For the foregoing reasons, the Court finds that there are material issues of fact which should be left for the jury to decide. Thus, Defendants' Motion for Summary Judgment as to Plaintiff Carol Shirley's Claim for Lost Wages is hereby denied.

Accordingly,

IT IS ORDERED that the Defendants' Motion for Summary Judgment as to Plaintiff Carol Shirley's Claim for Lost Wages (R.Doc. 30) is DENIED.

FootNotes


1. The Court also heard argument at this hearing on Defendants' Motion for Summary Judgment as to All Claims (R.Doc. 43), Plaintiffs' Motion to Strike Expert Report and Testimony of Donna M. Ingram (R.Doc. 31), and Defendants' Motion in Limine to Exclude Plaintiffs' Expert Lloyd Grafton (R.Doc. 41).
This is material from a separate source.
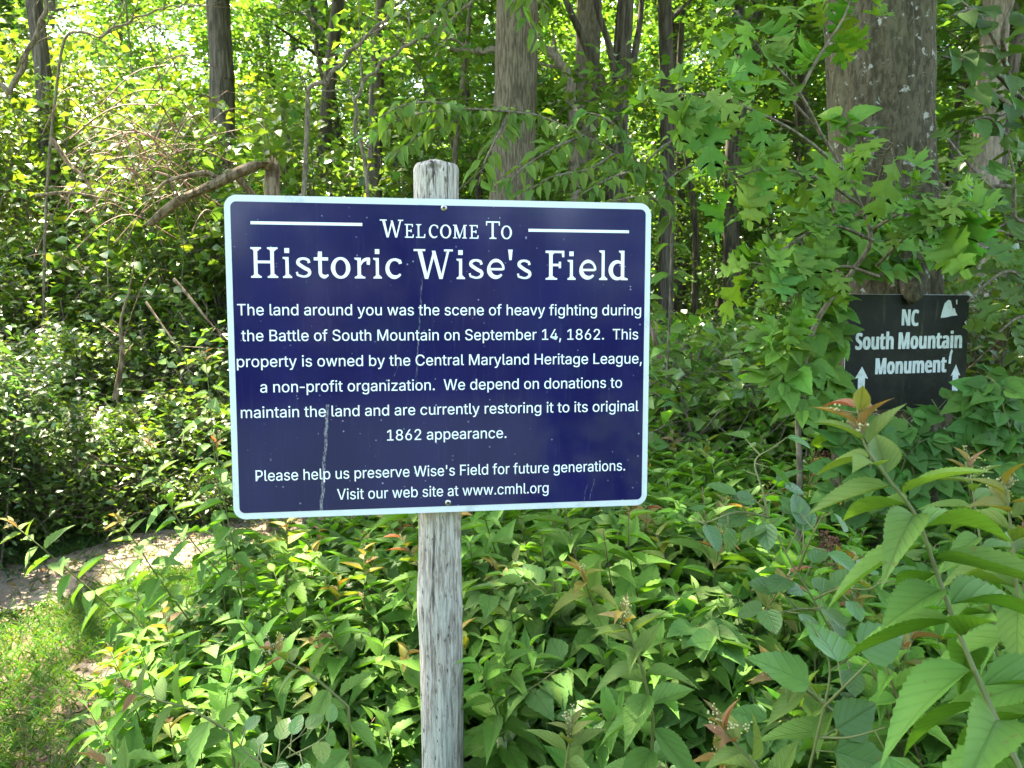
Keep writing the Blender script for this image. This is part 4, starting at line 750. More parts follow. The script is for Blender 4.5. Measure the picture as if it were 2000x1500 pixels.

The Court will render rulings on these motions separately.
2. Construing the facts most favorably to the Plaintiff, as required for a motion for summary judgment, this threat of executive session is far worse than a mere "performance review and discussion of [her] job performance," as Defendants' argue.
3. This testimony seems to contradict Defendants' argument that Plaintiff was never threatened with criminal prosecution.